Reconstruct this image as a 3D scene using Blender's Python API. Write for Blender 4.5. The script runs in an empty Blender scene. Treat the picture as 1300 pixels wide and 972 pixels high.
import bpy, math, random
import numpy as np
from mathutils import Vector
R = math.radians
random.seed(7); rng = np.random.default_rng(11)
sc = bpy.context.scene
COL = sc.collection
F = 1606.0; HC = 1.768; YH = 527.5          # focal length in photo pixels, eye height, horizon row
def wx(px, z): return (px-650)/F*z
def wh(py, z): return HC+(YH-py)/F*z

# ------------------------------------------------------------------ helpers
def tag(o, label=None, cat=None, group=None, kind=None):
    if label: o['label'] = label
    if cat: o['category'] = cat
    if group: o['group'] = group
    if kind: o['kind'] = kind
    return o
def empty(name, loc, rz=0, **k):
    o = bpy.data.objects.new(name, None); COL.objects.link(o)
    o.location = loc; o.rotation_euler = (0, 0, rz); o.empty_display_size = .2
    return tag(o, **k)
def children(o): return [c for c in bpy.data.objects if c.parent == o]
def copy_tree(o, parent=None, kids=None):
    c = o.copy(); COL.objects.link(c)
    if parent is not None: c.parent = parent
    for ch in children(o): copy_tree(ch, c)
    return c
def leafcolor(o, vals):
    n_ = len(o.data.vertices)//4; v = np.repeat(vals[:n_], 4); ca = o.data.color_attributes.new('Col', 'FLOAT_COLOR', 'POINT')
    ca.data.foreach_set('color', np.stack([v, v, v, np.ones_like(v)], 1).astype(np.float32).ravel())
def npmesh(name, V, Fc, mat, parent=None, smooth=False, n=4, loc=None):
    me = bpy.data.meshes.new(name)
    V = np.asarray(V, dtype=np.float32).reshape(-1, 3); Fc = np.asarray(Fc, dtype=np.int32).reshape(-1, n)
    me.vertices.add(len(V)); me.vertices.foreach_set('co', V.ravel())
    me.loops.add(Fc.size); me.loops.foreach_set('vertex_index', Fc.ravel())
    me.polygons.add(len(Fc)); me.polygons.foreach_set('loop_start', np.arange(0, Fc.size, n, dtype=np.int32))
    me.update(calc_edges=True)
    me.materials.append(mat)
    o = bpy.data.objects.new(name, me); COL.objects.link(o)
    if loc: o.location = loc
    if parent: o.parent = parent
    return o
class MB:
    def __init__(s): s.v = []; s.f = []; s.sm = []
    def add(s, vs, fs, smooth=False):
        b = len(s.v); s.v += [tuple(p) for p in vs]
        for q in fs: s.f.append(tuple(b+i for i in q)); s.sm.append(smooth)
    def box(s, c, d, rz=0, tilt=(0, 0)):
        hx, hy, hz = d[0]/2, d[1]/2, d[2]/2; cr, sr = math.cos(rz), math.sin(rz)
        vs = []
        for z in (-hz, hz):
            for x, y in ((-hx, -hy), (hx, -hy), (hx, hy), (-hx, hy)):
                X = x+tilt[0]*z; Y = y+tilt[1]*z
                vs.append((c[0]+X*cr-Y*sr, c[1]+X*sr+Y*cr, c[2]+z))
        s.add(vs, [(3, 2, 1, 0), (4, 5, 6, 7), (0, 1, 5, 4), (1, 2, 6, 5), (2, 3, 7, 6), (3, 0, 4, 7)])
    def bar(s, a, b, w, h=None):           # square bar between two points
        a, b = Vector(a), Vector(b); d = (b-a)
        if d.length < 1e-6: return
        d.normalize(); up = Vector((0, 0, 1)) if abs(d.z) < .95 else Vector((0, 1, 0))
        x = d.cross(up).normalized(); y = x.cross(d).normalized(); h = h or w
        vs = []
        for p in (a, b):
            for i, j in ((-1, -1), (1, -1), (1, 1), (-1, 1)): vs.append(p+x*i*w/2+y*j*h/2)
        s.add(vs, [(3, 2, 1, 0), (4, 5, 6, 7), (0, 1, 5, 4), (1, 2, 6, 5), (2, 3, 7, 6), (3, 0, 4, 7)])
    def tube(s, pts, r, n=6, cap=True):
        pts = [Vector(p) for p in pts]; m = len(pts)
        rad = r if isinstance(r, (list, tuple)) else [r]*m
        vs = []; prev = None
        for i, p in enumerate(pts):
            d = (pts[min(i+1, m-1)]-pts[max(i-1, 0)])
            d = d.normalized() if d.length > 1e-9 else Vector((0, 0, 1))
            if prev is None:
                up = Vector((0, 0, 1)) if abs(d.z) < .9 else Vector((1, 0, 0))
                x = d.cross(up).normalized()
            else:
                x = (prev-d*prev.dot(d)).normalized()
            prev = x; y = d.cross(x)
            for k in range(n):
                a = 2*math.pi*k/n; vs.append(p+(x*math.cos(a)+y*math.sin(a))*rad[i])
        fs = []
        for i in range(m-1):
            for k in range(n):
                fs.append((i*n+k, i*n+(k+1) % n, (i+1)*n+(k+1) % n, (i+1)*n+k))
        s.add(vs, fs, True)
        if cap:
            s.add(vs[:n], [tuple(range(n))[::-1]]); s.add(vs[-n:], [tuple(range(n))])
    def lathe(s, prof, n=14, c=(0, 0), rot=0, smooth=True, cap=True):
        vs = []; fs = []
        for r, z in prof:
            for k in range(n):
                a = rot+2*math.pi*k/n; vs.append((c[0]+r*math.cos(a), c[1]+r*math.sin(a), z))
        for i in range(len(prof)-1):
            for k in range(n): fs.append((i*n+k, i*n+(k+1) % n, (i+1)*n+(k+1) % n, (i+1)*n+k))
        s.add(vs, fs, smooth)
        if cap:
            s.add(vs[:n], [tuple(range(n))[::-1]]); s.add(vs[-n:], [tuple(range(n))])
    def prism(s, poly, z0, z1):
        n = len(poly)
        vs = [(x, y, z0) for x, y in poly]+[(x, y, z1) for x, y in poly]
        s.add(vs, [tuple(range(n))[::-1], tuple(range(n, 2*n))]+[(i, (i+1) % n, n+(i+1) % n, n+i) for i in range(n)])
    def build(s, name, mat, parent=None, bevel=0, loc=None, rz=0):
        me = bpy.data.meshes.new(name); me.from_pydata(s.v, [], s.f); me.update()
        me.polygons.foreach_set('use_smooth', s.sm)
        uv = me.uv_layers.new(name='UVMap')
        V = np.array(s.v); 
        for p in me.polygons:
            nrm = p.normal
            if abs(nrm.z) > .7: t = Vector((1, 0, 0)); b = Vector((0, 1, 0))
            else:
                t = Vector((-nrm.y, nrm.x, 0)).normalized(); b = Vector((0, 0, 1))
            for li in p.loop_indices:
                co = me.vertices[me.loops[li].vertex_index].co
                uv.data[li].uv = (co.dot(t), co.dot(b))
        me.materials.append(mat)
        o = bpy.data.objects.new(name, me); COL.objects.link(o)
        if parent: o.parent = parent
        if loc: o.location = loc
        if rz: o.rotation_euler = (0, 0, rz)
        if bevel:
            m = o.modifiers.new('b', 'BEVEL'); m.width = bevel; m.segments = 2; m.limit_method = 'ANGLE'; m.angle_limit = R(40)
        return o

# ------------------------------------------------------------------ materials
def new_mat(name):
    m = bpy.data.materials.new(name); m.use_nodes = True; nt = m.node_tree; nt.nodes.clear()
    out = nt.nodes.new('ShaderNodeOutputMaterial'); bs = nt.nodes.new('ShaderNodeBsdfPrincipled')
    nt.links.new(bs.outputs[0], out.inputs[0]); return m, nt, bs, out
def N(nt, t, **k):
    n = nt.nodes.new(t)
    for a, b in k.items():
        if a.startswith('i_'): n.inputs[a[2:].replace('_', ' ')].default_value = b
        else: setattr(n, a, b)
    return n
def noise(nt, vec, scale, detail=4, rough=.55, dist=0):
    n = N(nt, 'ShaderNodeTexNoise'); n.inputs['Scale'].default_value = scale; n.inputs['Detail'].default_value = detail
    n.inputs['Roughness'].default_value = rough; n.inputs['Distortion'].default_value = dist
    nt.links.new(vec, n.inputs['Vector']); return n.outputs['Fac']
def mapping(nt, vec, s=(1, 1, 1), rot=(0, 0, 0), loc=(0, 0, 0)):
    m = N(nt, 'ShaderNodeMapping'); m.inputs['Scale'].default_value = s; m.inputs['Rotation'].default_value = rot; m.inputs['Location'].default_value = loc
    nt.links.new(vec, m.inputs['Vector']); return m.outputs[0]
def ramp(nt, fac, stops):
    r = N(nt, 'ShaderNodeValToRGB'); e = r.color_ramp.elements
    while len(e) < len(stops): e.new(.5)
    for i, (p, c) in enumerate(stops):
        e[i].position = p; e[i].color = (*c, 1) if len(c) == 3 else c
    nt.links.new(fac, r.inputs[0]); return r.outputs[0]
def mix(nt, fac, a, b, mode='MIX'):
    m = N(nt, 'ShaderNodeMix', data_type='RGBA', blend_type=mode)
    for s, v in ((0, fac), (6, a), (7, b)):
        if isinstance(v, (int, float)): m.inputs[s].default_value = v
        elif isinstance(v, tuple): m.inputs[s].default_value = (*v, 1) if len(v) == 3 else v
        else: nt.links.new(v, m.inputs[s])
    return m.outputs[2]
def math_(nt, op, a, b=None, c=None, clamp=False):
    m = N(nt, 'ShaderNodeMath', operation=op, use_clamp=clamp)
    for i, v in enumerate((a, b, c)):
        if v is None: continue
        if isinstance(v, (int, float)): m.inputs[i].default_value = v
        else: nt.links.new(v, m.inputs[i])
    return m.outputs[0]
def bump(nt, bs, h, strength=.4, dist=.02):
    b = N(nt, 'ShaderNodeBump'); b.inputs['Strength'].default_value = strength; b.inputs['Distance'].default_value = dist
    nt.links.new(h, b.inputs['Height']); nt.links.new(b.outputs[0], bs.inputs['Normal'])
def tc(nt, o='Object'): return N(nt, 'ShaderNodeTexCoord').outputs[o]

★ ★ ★

## Exercise instructions
Print, unaltered, every line from the beginning of the material down to the line with "def wh(py, z): return HC+(YH-py)/F*z".

## Solution to the exercise
Reconstruct this image as a 3D scene using Blender's Python API. Write for Blender 4.5. The script runs in an empty Blender scene. Treat the picture as 1300 pixels wide and 972 pixels high.
import bpy, math, random
import numpy as np
from mathutils import Vector
R = math.radians
random.seed(7); rng = np.random.default_rng(11)
sc = bpy.context.scene
COL = sc.collection
F = 1606.0; HC = 1.768; YH = 527.5          # focal length in photo pixels, eye height, horizon row
def wx(px, z): return (px-650)/F*z
def wh(py, z): return HC+(YH-py)/F*z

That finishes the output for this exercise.